Although there is a lot of continuity between the pre/post-1965 Progressives, there are also important discontinuities.  The new liberals embodied new ideas, radically altering the old Progressivism, and calling it into question.  The older Progressives believed in objective morality, scientific truth, and the goodness of the American way of life, as they understood it.  They believed in reason, as well as patriotism (of a sort).

The new Progressives doubt that there is such a thing as objective truth.  They embrace Post-modernism.  They question the validity (not to mention, the very possibility) of reason.  It is a mix.  Sometimes, it is objectively correct.  Other times, all viewpoints are equally true and/or false.  Although there is a mix, the new liberals doubt the goodness of the American way of life as a whole.  Thus, they exhibit self-hatred, and a dislike of human life, in general.  The older Progressives thought there was an objectively correct way to understand existence and the meaning of human life.  The new Progressives, on the other hand, think this is something we make up as we go along.

Post-1965 Progressivism, altered by contemporary liberalism, is more anti-constitutional than Progressivism before 1965.  The new Progressives embrace ideas of a living Constitution, the rule by experts, and administrative decree, rather than rule of law. They embrace the new concept of human rights that demands the redistribution of resources, rather than securing the inalienable natural rights of all.  These are continuities.

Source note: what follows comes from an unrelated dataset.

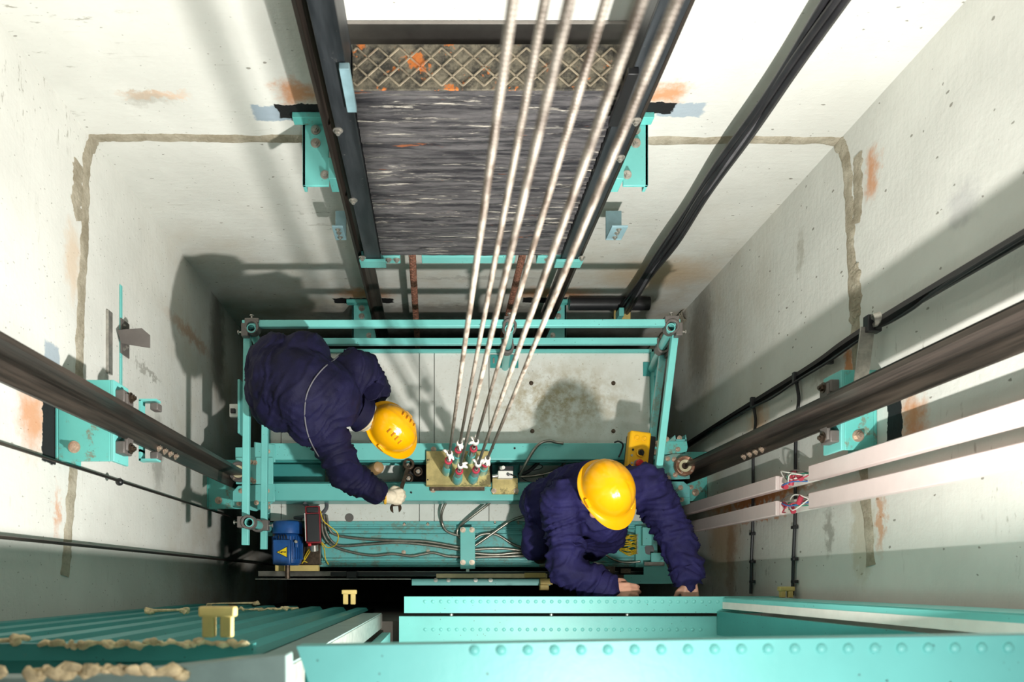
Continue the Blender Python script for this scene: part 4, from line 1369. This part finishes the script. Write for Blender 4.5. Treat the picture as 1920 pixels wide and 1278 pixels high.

Post-1965 Progressives, however, are much more cynical and corrupt.  The intrusion of government is greatly expanded.  This is due to the vast increase in the number of victim groups requiring government assistance.  The attack on the family greatly increased dependence on government, and greatly hinders the pursuit of happiness, of millions.  A new understanding of environmentalism has done immense damage to American prosperity.  An incoherent blend of Post-modernism, with an earlier Progressivism, makes it nearly impossible for policymakers, almost always influenced by these ideas, to think clearly about what is needed to secure American rights.

Bullets For Reflection:

  • The U.S. Constitution is a reflection on human nature, and that is why it has worked so well.  It is the longest, lasting, continuous representative form of government, in human history.

  • The fatal flaw in every utopian, socialist ideology, the rock on which every socialist ship breaks apart, is a misunderstanding of human nature.

  • If human nature is malleable, and you can design your child any way you want, what standard would you use to design it?  Hitler was big into eugenics.  He wanted blond hair and blue eyes; a strong people who did what he said – but no Jews allowed. What standard would you use?

  • What if we have a project to remake society, which excludes nature (or for that matter, God), and we say we are going to take control?  We can make everything better.  The question arises: What do you mean by “better”?  What can give you any guidance?  The only guide remaining, after eliminating everything else, is strength.  Only power.

  • Towards a solution:  The people who govern us are not angels, any more than we are.  We have to do two things: 1) Seek to restore the limits, poise, and balances in the government.  2) We need to think we can do that, because it is the right thing to do, and surely, the right thing can always be done.